Par ailleurs, comme le fit d’ailleurs remarquer l’un des intervenants, il est faux d’affirmer que les enseignants nés au Luxembourg ont plus de compétences pour enseigner la littérature luxembourgeoise, puisque personne ne leur en a parlé lors de leurs parcours scolaire et qu’il faut de la curiosité et de l’acharnement pour la découvrir pour soi, cette littérature, ce secret le mieux gardé du Grand-Duché.

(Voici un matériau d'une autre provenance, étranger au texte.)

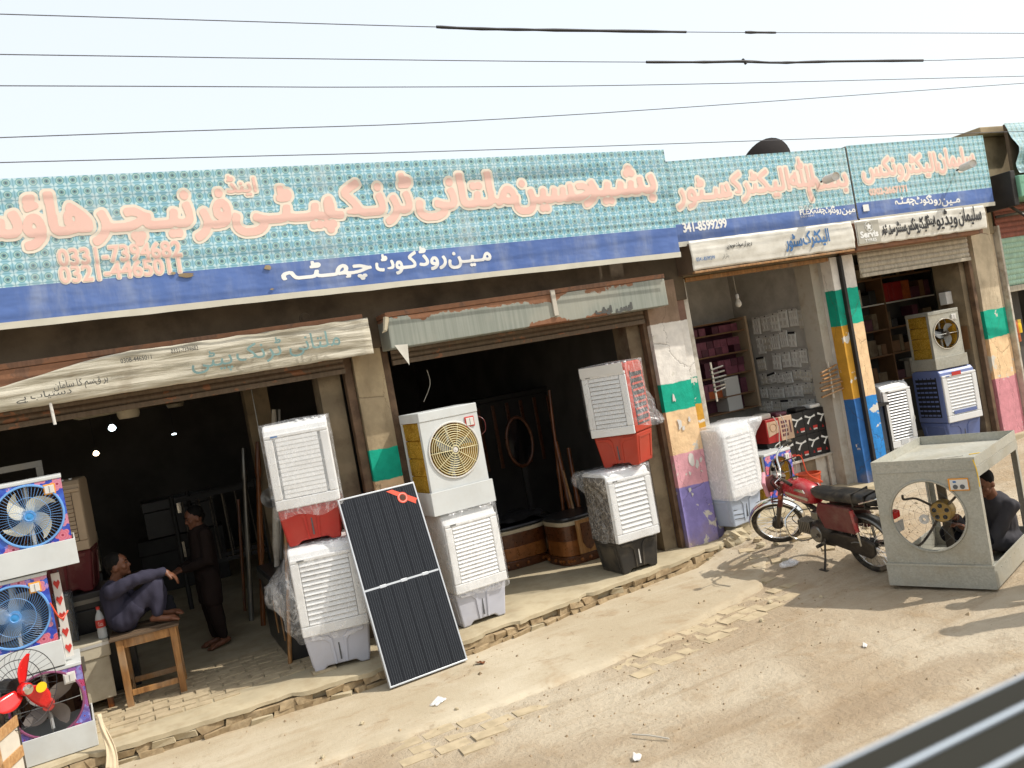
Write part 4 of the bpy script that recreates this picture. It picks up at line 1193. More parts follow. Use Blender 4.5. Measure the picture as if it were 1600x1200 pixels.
# ------------------------------------------------------------------ air coolers
def place(bl, br, z):
    """base left and right corners read from the photograph at floor height z -> middle, heading, width"""
    a, b = at(*bl, z=z), at(*br, z=z)
    return (a+b)/2, math.atan2(b.y-a.y, b.x-a.x), (b-a).length
def wrap_film(parent, w, d, z0, z1, seed, mat, y0=-.03, ragged=.05, amp=.014, flap=None, name='plastic_wrap'):
    b = MB(); n = 56; m = 16
    def per(u):
        r = .06; L = [(w-2*r), (d-2*r)]; pts = []
        P = 2*(L[0]+L[1])+2*PI*r; s = u*P
        x0, x1, ya, yb = -w/2, w/2, y0, y0+d
        seg = [(L[0], 'b'), (PI*r/2, 'c1'), (L[1], 'r'), (PI*r/2, 'c2'), (L[0], 't'), (PI*r/2, 'c3'), (L[1], 'l'), (PI*r/2, 'c4')]
        for ln, k in seg:
            if s <= ln or k == 'c4':
                t = s/ln
                if k == 'b': return Vector((x0+r+s, ya, 0)), Vector((0, -1, 0))
                if k == 'r': return Vector((x1, ya+r+s, 0)), Vector((1, 0, 0))
                if k == 't': return Vector((x1-r-s, yb, 0)), Vector((0, 1, 0))
                if k == 'l': return Vector((x0, yb-r-s, 0)), Vector((-1, 0, 0))
                c, a = {'c1': ((x1-r, ya+r), -PI/2), 'c2': ((x1-r, yb-r), 0), 'c3': ((x0+r, yb-r), PI/2), 'c4': ((x0+r, ya+r), PI)}[k]
                a += t*PI/2
                return Vector((c[0]+r*math.cos(a), c[1]+r*math.sin(a), 0)), Vector((math.cos(a), math.sin(a), 0))
            s -= ln
    def f(u, v):
        p, nn = per(u % 1)
        zb = z0+ragged*noise.noise(Vector((p.x*5, p.y*5, seed)))
        z = lerp(zb, z1, v)
        q = noise.noise(Vector((p.x*6, z*5, seed)))*.6+noise.noise(Vector((p.x*16+p.y*9, z*11, seed+2)))*.4
        o = amp*(.5*abs(noise.noise(Vector((p.x*3, z*2.5, seed))))+.5*max(0, noise.noise(Vector((p.x*9+p.y*7, z*6, seed+2))))+.2)
        if flap: o += flap(p, nn, z)
        return p+nn*o+Vector((0, 0, z))
    b.grid(f, n, m, wrap=True)
    c = len(b.v); b.v.append(Vector((0, y0+d/2, z1+.012)))
    for i in range(n): b.f.append([m*n+i, m*n+(i+1) % n, c]); b.mi.append(0)
    return b.build(name, mat, parent, smooth=180)
def plastic_cooler(label, loc, rz, w, d, H, th, body, tank, louvers=12, gap='grey_gap', side='plain', closed=False, wrap=None, wz=None, group='plastic room coolers', seed=1, flap=None, mark='grey_ink', pitch=None, notch=True, sidebody=None, wrap_mat='film', wamp=.014):
    t = thing('air_cooler', label, 'air cooler', loc, rz, group)
    # tank: tapered tub with feet and an arched underside
    tp = .045
    def tubx(x, z): return x*(1-tp*2/w*(1-z/th))
    prof = [(-w/2, th), (w/2, th), (tubx(w/2, 0), 0), (tubx(w/2-.09, 0), 0), (w/2-.16, .035 if notch else .001), (-w/2+.16, .035 if notch else .001), (-tubx(w/2-.09, 0), 0), (-tubx(w/2, 0), 0)]
    tk = MB()
    n = len(prof)
    def ty(z, back): return (d-.02*(1-z/th)) if back else (.03*(1-z/th))
    vs = [(x, ty(z, 0), z) for x, z in prof]+[(x, ty(z, 1), z) for x, z in prof]
    tk.add(vs, [list(range(n))[::-1], [n+i for i in range(n)]]+[(i, (i+1) % n, n+(i+1) % n, n+i) for i in range(n)])
    tko = tk.build('tank', tank, t, bevel=.014)
    rib = MB()
    for s in (-1, 1):
        pl = [(s*w*.10, th*.12), (s*w*.13, th*.70), (s*w*.20, th*.82), (s*w*.40, th*.86), (s*w*.42, th*.93), (s*w*.15, th*.92), (s*w*.085, th*.80), (s*w*.065, th*.12)]
        yo = lambda z: .03*(1-z/th)
        v2 = [(x, yo(z)-.010, z) for x, z in pl]+[(x, yo(z)+.01, z) for x, z in pl]; k = len(pl)
        rib.add(v2, [list(range(k)), [k+i for i in range(k)][::-1]]+[(i, k+i, k+(i+1) % k, (i+1) % k) for i in range(k)])
        # the tub's side, framed the same way
        sx = lambda z, o: s*(w/2-tp*(1-z/th)+o)
        for yy, y2, za, zb in ((d*.12, d*.12+.04, th*.12, th*.9), (d*.82, d*.82+.04, th*.12, th*.9), (d*.12+.041, d*.82-.001, th*.82, th*.9)):
            rib.add([(sx(z, o), y, z) for o in (-.01, .008) for y in (yy, y2) for z in (za, zb)], [(0,1,3,2),(4,6,7,5),(0,4,5,1),(2,3,7,6),(1,5,7,3),(0,2,6,4)])
    rib.build('tank_rib', tank, t, bevel=.004)
    MB().box(-.006, .006, .010, .022, th*.22, th*.80).build('water_gauge', M['grey_gap'] if tank is not M['black_pl'] else M['white_card'], t)
    # cabinet
    sb = sidebody or body
    hc = H-th
    prof = [(-.02, th+.004), (-.025, H-.10), (-.012, H-.05), (.02, H-.015), (.07, H), (d*.85, H), (d-.01, H-.02), (d, H-.06), (d, th+.004)]
    cab = MB().prism(prof, -w/2-.008, w/2+.008, 'x').build('cabinet', sb, t, bevel=.016)
    fz0, fz1 = th+.05, H-.12
    fw = w-.09
    # front frame: four mitred bars standing proud
    fr = MB()
    def bar(x0, x1, z0, z1): fr.box(x0, x1, -.050, -.022, z0, z1)
    bw = .045
    bar(-w/2-.004, w/2+.004, th+.004, fz0+bw); bar(-w/2-.004, w/2+.004, fz1, H-.085)
    bar(-w/2-.004, -fw/2+bw-.02, fz0+bw+.001, fz1-.001); bar(fw/2-bw+.02, w/2+.004, fz0+bw+.001, fz1-.001)
    fr.build('front_frame', body, t, bevel=.009)
    gx = fw/2-bw+.018
    MB().box(-gx, gx, -.0275, -.0255, fz0+bw, fz1).build('grille_back', M[gap], t)
    if closed:
        MB().box(-gx+.025, gx-.025, -.046, -.028, fz0+bw+.03, fz1-.03).build('shutter_plate', body, t, bevel=.006)
        lm = MB().box(-gx+.03, gx-.03, -.0480, -.0465, 0, .004).mesh('louvre_line')
    hh = fz1-fz0-bw
    p = hh/louvers
    sl = MB(); hgt = p*(.86 if gap != 'black_gap' else .62)
    sl.prism([(-.047, 0), (-.050, .004), (-.034, hgt), (-.030, hgt), (-.0285, 0)], -gx+.003, gx-.003, 'x')
    lme = sl.mesh('louvre')
    for i in range(louvers):
        if closed: o = link('louvre', lme, body, t); o.scale = (.92, .12, 1); o.location = (0, -.0435, fz0+bw+.004+i*p)
        else: o = link('louvre', lme, body, t); o.location = (0, 0, fz0+bw+.004+i*p)
    # little maker's mark and knobs on the top band
    MB().box(-w*.40, -w*.29, -.0535, -.0505, H-.112, H-.096).build('badge', M[mark], t)
    for k in range(4):
        MB().lathe([(.001, 0), (.016, 0), (.014, .016), (.001, .017)], 12, c=(w*.05+k*.07, .055, H-.004)).build('knob', M['white_gap'], t, smooth=50)
    # side vents
    if side != 'plain':
        for s in (-1, 1):
            if side != 'open': MB().box(s*(w/2+.010), s*(w/2+.0125), .06, d-.06, th+.08, H-.10).build('side_pad', M['pad'] if side == 'pad' else (M['side_mesh'] if side == 'mesh' else M['black_gap']), t)
            if side == 'open':
                MB().box(s*(w/2+.0085), s*(w/2+.0135), -.005, d-.02, th+.01, H-.05).build('side_pad', M['side_mesh'], t)
                continue
            gr = MB()
            if side == 'slots':
                for i in range(5):
                    for j in range(9):
                        z = th+.10+j*(hc-.22)/8; y = .08+i*(d-.20)/4
                        gr.box(s*(w/2+.013), s*(w/2+.017), y, y+.06, z, z+.022)
            else:
                for i in range(7):
                    y = .06+i*(d-.13)/6; gr.box(s*(w/2+.013), s*(w/2+.020), y, y+.010, th+.08, H-.10)
                for j in range(11):
                    z = th+.08+j*(hc-.19)/10; gr.box(s*(w/2+.0135), s*(w/2+.0195), .06, d-.06, z, z+.008)
            gr.build('side_grille', sb, t, kind='stuff')
    if wrap:
        z0, z1 = wz or (th-.03, H+.012)
        wrap_film(t, w+.06, d+.06, z0, z1, seed, M[wrap_mat], y0=-.065, flap=flap, amp=wamp)
    return t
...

Un dénominateur commun en guise de piste intéressante fut cependant trouvé: s’inquiétant de l’avenir de la littérature dans l’enseignement, Marc Michely imaginait un avenir où l’on enseignerait la littérature non pas dans un cours de langues, mais dans le cadre d’un cours de littérature comparée, où elle pourrait se frotter à d’autres domaines – les films, les séries, le théâtre. Un des avantages serait alors, pour la littérature luxembourgeoise, de n’y plus pâtir du fait qu’elle se décline en quatre langues – car comme le dit Jeanne Glesener, la littérature luxembourgeoise est une littérature multilingue dans un paysage éducationnel monolingue (même si on y enseigne de nombreuses langues, ces cours sont souvent segmentés comme de petites monades leibniziennes, sans points de contact entre elles).

En tout cas, si les enseignants se préoccupent de la place réservée à la littérature mondiale dans l’enseignement, bref si déjà Goethe et Hugo sont sur la sellette, il est fort à gager que les choses sont très loin de s’améliorer pour Nico Helminger, Anise Koltz, Elise Schmit, Nora Wagener, Jean Portante ou Lambert Schlechter. Alors qu’il suffirait d’un peu de passion, d’un tantinet d’intérêt, d’un chouïa d’engagement pour changer tant de choses.